■ Work to do: Pictures in the data below are not part of the copy; transcribe everything else exactly.

■ Data section:
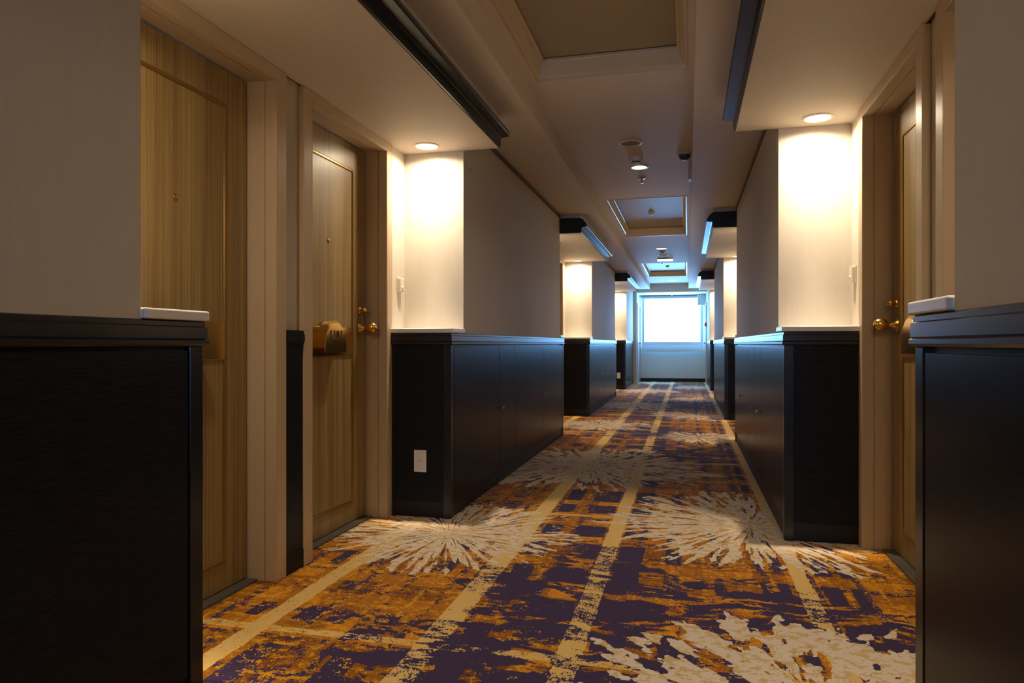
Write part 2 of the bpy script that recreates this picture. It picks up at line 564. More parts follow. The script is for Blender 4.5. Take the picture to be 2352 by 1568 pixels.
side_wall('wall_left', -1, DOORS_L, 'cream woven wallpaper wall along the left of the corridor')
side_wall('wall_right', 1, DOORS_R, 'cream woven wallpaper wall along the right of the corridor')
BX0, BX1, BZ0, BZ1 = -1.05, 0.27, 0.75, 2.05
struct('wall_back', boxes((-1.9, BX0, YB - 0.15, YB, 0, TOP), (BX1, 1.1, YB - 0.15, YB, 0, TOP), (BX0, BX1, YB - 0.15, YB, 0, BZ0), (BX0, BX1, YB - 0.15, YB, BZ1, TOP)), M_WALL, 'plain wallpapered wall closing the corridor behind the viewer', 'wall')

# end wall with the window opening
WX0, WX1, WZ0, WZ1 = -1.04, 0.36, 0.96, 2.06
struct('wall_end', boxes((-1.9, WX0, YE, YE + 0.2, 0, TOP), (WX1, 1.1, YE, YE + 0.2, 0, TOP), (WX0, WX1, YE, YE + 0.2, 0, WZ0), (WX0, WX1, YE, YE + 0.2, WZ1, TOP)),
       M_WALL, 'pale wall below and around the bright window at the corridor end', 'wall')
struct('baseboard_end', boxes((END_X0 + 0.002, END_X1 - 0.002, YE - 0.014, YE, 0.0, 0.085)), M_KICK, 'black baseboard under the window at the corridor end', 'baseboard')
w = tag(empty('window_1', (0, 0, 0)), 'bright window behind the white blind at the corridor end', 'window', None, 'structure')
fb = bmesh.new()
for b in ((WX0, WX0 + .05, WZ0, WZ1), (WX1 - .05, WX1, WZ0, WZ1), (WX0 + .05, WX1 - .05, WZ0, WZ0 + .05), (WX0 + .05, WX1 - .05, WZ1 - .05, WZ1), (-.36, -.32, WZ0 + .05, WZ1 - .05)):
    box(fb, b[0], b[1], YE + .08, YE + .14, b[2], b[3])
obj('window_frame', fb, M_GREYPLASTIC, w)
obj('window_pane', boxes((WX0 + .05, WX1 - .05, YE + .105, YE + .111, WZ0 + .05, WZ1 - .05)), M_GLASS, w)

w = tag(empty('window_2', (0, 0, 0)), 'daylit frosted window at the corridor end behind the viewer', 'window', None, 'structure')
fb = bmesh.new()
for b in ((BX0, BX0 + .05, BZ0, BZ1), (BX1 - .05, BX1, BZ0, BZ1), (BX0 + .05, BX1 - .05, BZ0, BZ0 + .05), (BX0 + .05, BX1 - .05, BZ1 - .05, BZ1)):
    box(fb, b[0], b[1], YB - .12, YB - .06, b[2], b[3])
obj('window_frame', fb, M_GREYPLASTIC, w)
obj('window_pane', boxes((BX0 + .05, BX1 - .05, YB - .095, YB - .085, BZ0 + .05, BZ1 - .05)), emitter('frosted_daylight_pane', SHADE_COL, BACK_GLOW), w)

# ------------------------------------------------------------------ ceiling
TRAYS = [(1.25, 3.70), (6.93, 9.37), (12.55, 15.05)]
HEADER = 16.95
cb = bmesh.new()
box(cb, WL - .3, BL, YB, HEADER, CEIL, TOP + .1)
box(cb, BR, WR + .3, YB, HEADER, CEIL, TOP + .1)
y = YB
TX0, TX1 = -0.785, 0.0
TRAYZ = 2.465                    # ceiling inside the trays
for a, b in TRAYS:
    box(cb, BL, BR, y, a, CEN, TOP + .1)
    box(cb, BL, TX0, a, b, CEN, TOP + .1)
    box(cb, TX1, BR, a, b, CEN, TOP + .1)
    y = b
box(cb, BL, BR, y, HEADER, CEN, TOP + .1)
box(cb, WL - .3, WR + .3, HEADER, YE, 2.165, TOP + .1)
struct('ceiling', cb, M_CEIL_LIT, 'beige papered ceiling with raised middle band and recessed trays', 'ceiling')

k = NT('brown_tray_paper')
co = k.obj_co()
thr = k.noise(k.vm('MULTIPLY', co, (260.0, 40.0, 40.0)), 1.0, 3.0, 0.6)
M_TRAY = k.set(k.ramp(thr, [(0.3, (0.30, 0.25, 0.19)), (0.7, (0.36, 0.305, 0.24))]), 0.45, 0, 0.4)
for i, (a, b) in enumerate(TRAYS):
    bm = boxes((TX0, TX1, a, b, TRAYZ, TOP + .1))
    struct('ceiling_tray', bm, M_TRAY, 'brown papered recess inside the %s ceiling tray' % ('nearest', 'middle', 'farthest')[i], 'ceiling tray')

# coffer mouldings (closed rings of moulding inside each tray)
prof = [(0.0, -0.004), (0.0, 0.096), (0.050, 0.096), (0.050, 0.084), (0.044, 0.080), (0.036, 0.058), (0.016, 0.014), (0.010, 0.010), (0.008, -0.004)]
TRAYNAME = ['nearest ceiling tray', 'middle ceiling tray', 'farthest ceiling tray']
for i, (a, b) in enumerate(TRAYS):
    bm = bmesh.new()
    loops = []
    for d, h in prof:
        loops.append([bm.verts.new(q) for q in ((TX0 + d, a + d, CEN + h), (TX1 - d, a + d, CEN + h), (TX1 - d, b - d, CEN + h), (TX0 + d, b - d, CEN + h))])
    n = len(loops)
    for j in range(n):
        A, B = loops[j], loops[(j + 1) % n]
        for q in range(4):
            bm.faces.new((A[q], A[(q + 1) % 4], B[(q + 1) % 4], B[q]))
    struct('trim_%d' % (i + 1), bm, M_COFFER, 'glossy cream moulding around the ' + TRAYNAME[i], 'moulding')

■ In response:
Write part 2 of the bpy script that recreates this picture. It picks up at line 564. More parts follow. The script is for Blender 4.5. Take the picture to be 2352 by 1568 pixels.
side_wall('wall_left', -1, DOORS_L, 'cream woven wallpaper wall along the left of the corridor')
side_wall('wall_right', 1, DOORS_R, 'cream woven wallpaper wall along the right of the corridor')
BX0, BX1, BZ0, BZ1 = -1.05, 0.27, 0.75, 2.05
struct('wall_back', boxes((-1.9, BX0, YB - 0.15, YB, 0, TOP), (BX1, 1.1, YB - 0.15, YB, 0, TOP), (BX0, BX1, YB - 0.15, YB, 0, BZ0), (BX0, BX1, YB - 0.15, YB, BZ1, TOP)), M_WALL, 'plain wallpapered wall closing the corridor behind the viewer', 'wall')

# end wall with the window opening
WX0, WX1, WZ0, WZ1 = -1.04, 0.36, 0.96, 2.06
struct('wall_end', boxes((-1.9, WX0, YE, YE + 0.2, 0, TOP), (WX1, 1.1, YE, YE + 0.2, 0, TOP), (WX0, WX1, YE, YE + 0.2, 0, WZ0), (WX0, WX1, YE, YE + 0.2, WZ1, TOP)),
       M_WALL, 'pale wall below and around the bright window at the corridor end', 'wall')
struct('baseboard_end', boxes((END_X0 + 0.002, END_X1 - 0.002, YE - 0.014, YE, 0.0, 0.085)), M_KICK, 'black baseboard under the window at the corridor end', 'baseboard')
w = tag(empty('window_1', (0, 0, 0)), 'bright window behind the white blind at the corridor end', 'window', None, 'structure')
fb = bmesh.new()
for b in ((WX0, WX0 + .05, WZ0, WZ1), (WX1 - .05, WX1, WZ0, WZ1), (WX0 + .05, WX1 - .05, WZ0, WZ0 + .05), (WX0 + .05, WX1 - .05, WZ1 - .05, WZ1), (-.36, -.32, WZ0 + .05, WZ1 - .05)):
    box(fb, b[0], b[1], YE + .08, YE + .14, b[2], b[3])
obj('window_frame', fb, M_GREYPLASTIC, w)
obj('window_pane', boxes((WX0 + .05, WX1 - .05, YE + .105, YE + .111, WZ0 + .05, WZ1 - .05)), M_GLASS, w)

w = tag(empty('window_2', (0, 0, 0)), 'daylit frosted window at the corridor end behind the viewer', 'window', None, 'structure')
fb = bmesh.new()
for b in ((BX0, BX0 + .05, BZ0, BZ1), (BX1 - .05, BX1, BZ0, BZ1), (BX0 + .05, BX1 - .05, BZ0, BZ0 + .05), (BX0 + .05, BX1 - .05, BZ1 - .05, BZ1)):
    box(fb, b[0], b[1], YB - .12, YB - .06, b[2], b[3])
obj('window_frame', fb, M_GREYPLASTIC, w)
obj('window_pane', boxes((BX0 + .05, BX1 - .05, YB - .095, YB - .085, BZ0 + .05, BZ1 - .05)), emitter('frosted_daylight_pane', SHADE_COL, BACK_GLOW), w)

# ------------------------------------------------------------------ ceiling
TRAYS = [(1.25, 3.70), (6.93, 9.37), (12.55, 15.05)]
HEADER = 16.95
cb = bmesh.new()
box(cb, WL - .3, BL, YB, HEADER, CEIL, TOP + .1)
box(cb, BR, WR + .3, YB, HEADER, CEIL, TOP + .1)
y = YB
TX0, TX1 = -0.785, 0.0
TRAYZ = 2.465                    # ceiling inside the trays
for a, b in TRAYS:
    box(cb, BL, BR, y, a, CEN, TOP + .1)
    box(cb, BL, TX0, a, b, CEN, TOP + .1)
    box(cb, TX1, BR, a, b, CEN, TOP + .1)
    y = b
box(cb, BL, BR, y, HEADER, CEN, TOP + .1)
box(cb, WL - .3, WR + .3, HEADER, YE, 2.165, TOP + .1)
struct('ceiling', cb, M_CEIL_LIT, 'beige papered ceiling with raised middle band and recessed trays', 'ceiling')

k = NT('brown_tray_paper')
co = k.obj_co()
thr = k.noise(k.vm('MULTIPLY', co, (260.0, 40.0, 40.0)), 1.0, 3.0, 0.6)
M_TRAY = k.set(k.ramp(thr, [(0.3, (0.30, 0.25, 0.19)), (0.7, (0.36, 0.305, 0.24))]), 0.45, 0, 0.4)
for i, (a, b) in enumerate(TRAYS):
    bm = boxes((TX0, TX1, a, b, TRAYZ, TOP + .1))
    struct('ceiling_tray', bm, M_TRAY, 'brown papered recess inside the %s ceiling tray' % ('nearest', 'middle', 'farthest')[i], 'ceiling tray')

# coffer mouldings (closed rings of moulding inside each tray)
prof = [(0.0, -0.004), (0.0, 0.096), (0.050, 0.096), (0.050, 0.084), (0.044, 0.080), (0.036, 0.058), (0.016, 0.014), (0.010, 0.010), (0.008, -0.004)]
TRAYNAME = ['nearest ceiling tray', 'middle ceiling tray', 'farthest ceiling tray']
for i, (a, b) in enumerate(TRAYS):
    bm = bmesh.new()
    loops = []
    for d, h in prof:
        loops.append([bm.verts.new(q) for q in ((TX0 + d, a + d, CEN + h), (TX1 - d, a + d, CEN + h), (TX1 - d, b - d, CEN + h), (TX0 + d, b - d, CEN + h))])
    n = len(loops)
    for j in range(n):
        A, B = loops[j], loops[(j + 1) % n]
        for q in range(4):
            bm.faces.new((A[q], A[(q + 1) % 4], B[(q + 1) % 4], B[q]))
    struct('trim_%d' % (i + 1), bm, M_COFFER, 'glossy cream moulding around the ' + TRAYNAME[i], 'moulding')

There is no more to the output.